Wednesday, March 31, 2010

Queen Lara - The Box

Queen Lara - The Box

Writer: Frank Otis

by: Melissa Hyatt-Boyle, The Box

Box Hill Tafe music student, Jenita Spirtovic [pictured], delivered a solid performance starring in Queen Lara presented by Defector Art Theatre at Northcote Town Hall from the 5th til the 9th of May.

Defector Art Theatre's slogan, 'Anything But Safe' can be used to describe Frank Otis' tenth full length play, Queen Lara.

It's risky to present a play with vampires these days. It is riskier still to have a vampire address the audience in the first act to declare all the audience thinks they know about vampires is false. If you write an [sic] 'your [sic] about to be blown away' remark into your play, you had best deliver. Promise of a new twist on vampires in Queen Lara, however, was disappointing.

It may have been the ratted 80s looking hair and costumes that let the production down. It may have been the vampire world scenes differentiated only by the actors hissing and moaning their lines as they writhed around on the stage. Had it not been for that initial boast of something new, however, it may not have been so disappointing.

Thankfully the initial disappointment didn't linger. The overall production of Queen Lara proved to be worth the risk. The concept of vampires helping humans to evolve is interesting. Otis in his character Queen Lara (Spirtovic) explores the shades of grey surrounding what is wrong or right. The sacrifice of a few for the common good. Even if a leader has good intentions how far can he/she bend the rules? Otis says his inspiration came not from the rebirth of the vampire films but from the 1951 sci fi 'The Day the Earth Stood Still'.

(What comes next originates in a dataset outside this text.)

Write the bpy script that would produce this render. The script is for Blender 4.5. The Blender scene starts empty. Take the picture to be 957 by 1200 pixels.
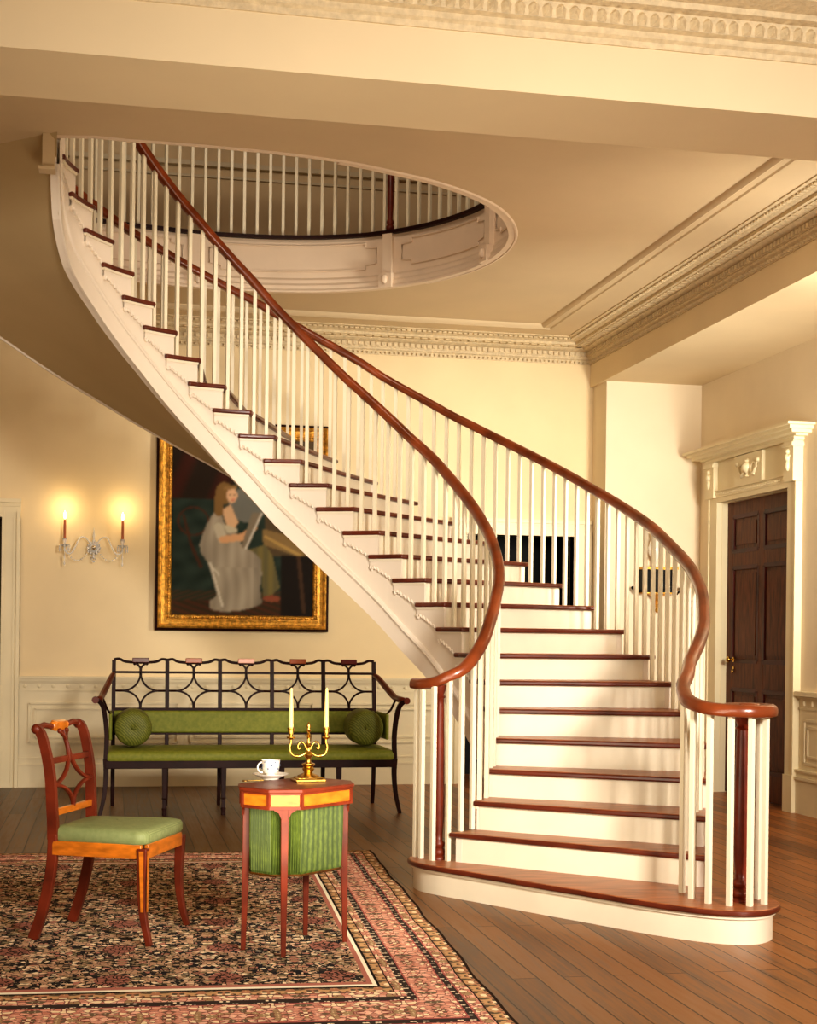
import bpy, bmesh, math, random
from mathutils import Vector, Matrix
random.seed(7)
PI=math.pi
COL=bpy.context.scene.collection
S=math.sin; K=math.cos
def rad(a): return math.radians(a)

# ------------------------------------------------------------------ mesh builder
class MB:
    def __init__(s): s.v=[]; s.f=[]; s.m=[]; s.cm=0
    def add(s,vs,fs):
        o=len(s.v); s.v+= [tuple(p) for p in vs]
        for f in fs: s.f.append([i+o for i in f]); s.m.append(s.cm)
        return s
    def box(s,a,b):
        x0,y0,z0=a; x1,y1,z1=b
        return s.add([(x0,y0,z0),(x1,y0,z0),(x1,y1,z0),(x0,y1,z0),(x0,y0,z1),(x1,y0,z1),(x1,y1,z1),(x0,y1,z1)],
          [(0,3,2,1),(4,5,6,7),(0,1,5,4),(1,2,6,5),(2,3,7,6),(3,0,4,7)])
    def obox(s,c,u,v,w):       # centre + half vectors
        c=Vector(c);u=Vector(u);v=Vector(v);w=Vector(w)
        P=[c+a*u+b*v+d*w for d in(-1,1) for a,b in((-1,-1),(1,-1),(1,1),(-1,1))]
        return s.add(P,[(0,3,2,1),(4,5,6,7),(0,1,5,4),(1,2,6,5),(2,3,7,6),(3,0,4,7)])
    def bar(s,a,b,w,h,up=(0,0,1)):
        a=Vector(a);b=Vector(b);t=(b-a);L=t.length;t.normalize()
        sd=t.cross(Vector(up)); sd.normalize(); u=sd.cross(t)
        return s.obox((a+b)/2,t*L/2,sd*w/2,u*h/2)
    def prism(s,poly,z0,z1):
        n=len(poly)
        vs=[(p[0],p[1],z0) for p in poly]+[(p[0],p[1],z1) for p in poly]
        fs=[tuple(range(n-1,-1,-1)),tuple(range(n,2*n))]+[(i,(i+1)%n,(i+1)%n+n,i+n) for i in range(n)]
        return s.add(vs,fs)
    def plate(s,poly3,off):    # polygon in 3d extruded by vector off
        n=len(poly3); o=Vector(off)
        vs=[Vector(p) for p in poly3]; vs+= [p+o for p in vs]
        return s.add(vs,[tuple(range(n-1,-1,-1)),tuple(range(n,2*n))]+[(i,(i+1)%n,(i+1)%n+n,i+n) for i in range(n)])
    def grid(s,rows,close=False):
        n=len(rows[0]); vs=[p for r in rows for p in r]; fs=[]
        for i in range(len(rows)-1):
            for j in range(n if close else n-1):
                fs.append((i*n+j,i*n+(j+1)%n,(i+1)*n+(j+1)%n,(i+1)*n+j))
        return s.add(vs,fs)
    def sweep(s,pts,prof,up=(0,0,1),cap=True,scale=None,loop=False):
        P=[Vector(p) for p in pts]; n=len(P); up=Vector(up); rows=[]
        for i,p in enumerate(P):
            if loop: t=P[(i+1)%n]-P[i-1]
            else: t=P[min(i+1,n-1)]-P[max(i-1,0)]
            t.normalize(); sd=t.cross(up)
            if sd.length<1e-4: sd=t.cross(Vector((1,0.1,0)))
            sd.normalize(); u=sd.cross(t)
            k=scale[i] if scale else 1
            rows.append([p+sd*a*k+u*b*k for a,b in prof])
        if loop: rows.append(rows[0])
        s.grid(rows,close=True)
        if cap and not loop:
            m=len(prof); o=len(s.v)-m*n
            s.f.append([o+i for i in range(m)]); s.m.append(s.cm)
            s.f.append([len(s.v)-1-i for i in range(m)]); s.m.append(s.cm)
        return s
    def tube(s,pts,r,n=8,up=(0,0,1),asp=1.0):
        sc=r if isinstance(r,(list,tuple)) else [r]*len(pts)
        prof=[(K(2*PI*i/n),S(2*PI*i/n)*asp) for i in range(n)]
        return s.sweep(pts,prof,up=up,scale=sc)
    def lathe(s,prof,c=(0,0,0),n=16,ax='z'):
        rows=[]
        for r,z in prof:
            rr=[]
            for i in range(n):
                a=2*PI*i/n; x,y=r*K(a),r*S(a)
                p={'z':(x,y,z),'y':(x,z,y),'x':(z,x,y)}[ax]
                rr.append((c[0]+p[0],c[1]+p[1],c[2]+p[2]))
            rows.append(rr)
        o=len(s.v); s.grid(rows,close=True)
        if prof[0][0]>1e-5: s.f.append([o+i for i in range(n)]); s.m.append(s.cm)
        if prof[-1][0]>1e-5: s.f.append([o+(len(prof)-1)*n+i for i in range(n)]); s.m.append(s.cm)
        return s
    def ball(s,c,r,n=10,sx=1,sy=1,sz=1):
        m=n//2+1; rows=[]
        for i in range(m+1):
            a=-PI/2+PI*i/m
            rows.append([(c[0]+sx*r*K(a)*K(2*PI*j/n),c[1]+sy*r*K(a)*S(2*PI*j/n),c[2]+sz*r*S(a)) for j in range(n)])
        return s.grid(rows,close=True)
    def build(s,name,mat,parent=None,world=False,smooth=35,bevel=0,kind=None,label=None):
        off=Vector((0,0,0))
        if parent is not None and world:
            q=parent
            while q is not None: off=off+Vector(q.location); q=q.parent
        me=bpy.data.meshes.new(name)
        me.from_pydata([tuple(Vector(p)-off) for p in s.v],[],s.f)
        for m in (mat if isinstance(mat,(list,tuple)) else [mat]): me.materials.append(m)
        for p,mi in zip(me.polygons,s.m): p.material_index=mi
        bm=bmesh.new(); bm.from_mesh(me)
        bmesh.ops.recalc_face_normals(bm,faces=bm.faces)
        bm.to_mesh(me); bm.free()
        if smooth:
            for p in me.polygons: p.use_smooth=True
            me.set_sharp_from_angle(angle=rad(smooth))
        o=bpy.data.objects.new(name,me); COL.objects.link(o)
        if parent is not None: o.parent=parent
        if bevel:
            b=o.modifiers.new('bevel','BEVEL'); b.width=bevel; b.segments=2; b.limit_method='ANGLE'; b.angle_limit=rad(40)
        if kind: o['kind']=kind
        if label: o['label']=label
        return o

def tag(o,label,cat,group=None,kind=None):
    o['label']=label; o['category']=cat
    if group: o['group']=group
    if kind: o['kind']=kind
    return o
def thing(name,label,cat,loc,rz=0,group=None):
    o=bpy.data.objects.new(name,None); COL.objects.link(o); o.location=loc; o.rotation_euler=(0,0,rz)
    o.empty_display_size=.1
    return tag(o,label,cat,group)
def struct(mb,name,mat,**k): return mb.build(name,mat,kind='structure',**k)
def dup(o,parent=None):
    c=o.copy(); COL.objects.link(c)
    if parent is not None: c.parent=parent
    return c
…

As both writer and an actor in the play, Otis has some brilliant moments. In the final act Janet (Flame Alicia Divine) forces John (Frank Otis) to strip against his will using mind control. Janet stage right facing audience - back to John, mimics taking one article of clothing off at a time. As she does John, centre stage, removes the corresponding item. The scene was done very well with actors, lighting (Douglas Scott Montgomery) and stage direction (Paul Otis and L'hibou Hornung) all coming together beautifully. Had the synchronisation been perfect the scene would have been flawless.

All of the club scenes were impressive. It's incredible how well a simplistic approach to stage design can be so effective. The club atmosphere was captured without the set taking over. Flashing lights and original music (Paul Otis) came from back stage along with use of a smoke machine. With this approach actors were given freedom of movement and were able to be heard clearly.

Frank Otis says there are two things that make Defector Art Theatre unique. One, which is worth Box Hill Tafe students taking note of, is opportunity. Otis says, '(they) love giving people a chance to show off their craft. It doesn't matter if you are an actor, writer or director.' They don't care about your experience, just your talent.

The other is their 'Anything but safe' slogan, their love of challenging an audience. This is ultimately what paid off in Queen Lara and makes Frank Otis and the theatre company worth keeping track of.